Em A Lógica da Sensação, Gilles Deleuze descreve o Cristo Seráfico de Giotto como uma “pipa no céu, verdadeiro avião, que lança as estigmatas em São Francisco, enquanto as linhas entrecortadas do percurso destas estigmatas são como marcas livres com as quais o santo maneja os fios do avião pipa”. Linhas que expressam um frisson vertiginoso, livres de qualquer figuração ou mediação.
A visão do Cristo Seráfico é um acontecimento em negativo.

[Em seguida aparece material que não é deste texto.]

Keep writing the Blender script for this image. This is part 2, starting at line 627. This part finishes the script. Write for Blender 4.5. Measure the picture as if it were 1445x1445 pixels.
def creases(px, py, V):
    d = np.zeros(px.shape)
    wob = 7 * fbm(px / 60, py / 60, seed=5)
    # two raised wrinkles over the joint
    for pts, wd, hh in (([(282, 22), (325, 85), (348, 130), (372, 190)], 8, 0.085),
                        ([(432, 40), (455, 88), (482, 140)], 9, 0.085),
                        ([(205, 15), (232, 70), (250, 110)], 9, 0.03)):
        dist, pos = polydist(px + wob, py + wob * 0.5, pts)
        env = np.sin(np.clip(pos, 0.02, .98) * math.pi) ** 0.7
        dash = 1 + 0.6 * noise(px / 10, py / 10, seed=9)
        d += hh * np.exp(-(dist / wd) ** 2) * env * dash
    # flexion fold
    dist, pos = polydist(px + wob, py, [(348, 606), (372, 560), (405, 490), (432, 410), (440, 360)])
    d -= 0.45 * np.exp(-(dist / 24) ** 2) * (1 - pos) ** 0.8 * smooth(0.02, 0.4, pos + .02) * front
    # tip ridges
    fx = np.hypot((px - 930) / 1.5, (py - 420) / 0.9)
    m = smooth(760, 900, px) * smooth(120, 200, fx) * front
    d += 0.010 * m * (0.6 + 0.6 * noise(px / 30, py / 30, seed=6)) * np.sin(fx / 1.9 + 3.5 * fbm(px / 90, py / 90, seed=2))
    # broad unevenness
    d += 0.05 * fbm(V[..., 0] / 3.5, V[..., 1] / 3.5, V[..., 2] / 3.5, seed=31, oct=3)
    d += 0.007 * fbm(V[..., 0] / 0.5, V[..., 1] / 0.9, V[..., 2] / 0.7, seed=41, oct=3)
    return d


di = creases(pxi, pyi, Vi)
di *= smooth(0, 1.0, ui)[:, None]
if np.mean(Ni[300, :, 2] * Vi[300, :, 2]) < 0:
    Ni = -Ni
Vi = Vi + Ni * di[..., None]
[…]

As estigmas são marcas indeléveis, como as marcas nos rostos dos escravos punidos, ou a circuncisão dos judeus – não se apagando, permanecem no corpo até a morte. À fixidez da cruz no Gólgota, que finca o corpo na terra e cria um eixo, funda um lugar e um centro, se opõe o movimento do voo/queda livre no Monte Alverne: queda para o alto. Imagem da imagem da imagem. Não sendo, portanto, casual que uma representação escultórica tão única do Cristo Seráfico se localize justamente no alto do Morro de Santo Antônio, no centro da cidade do Rio de Janeiro – nova imagem do Monte Alverne, que por sua vez já é uma imagem em contraponto do Gólgota. Imagens ao mesmo tempo fundacionais e à deriva, centralizadoras e desviantes.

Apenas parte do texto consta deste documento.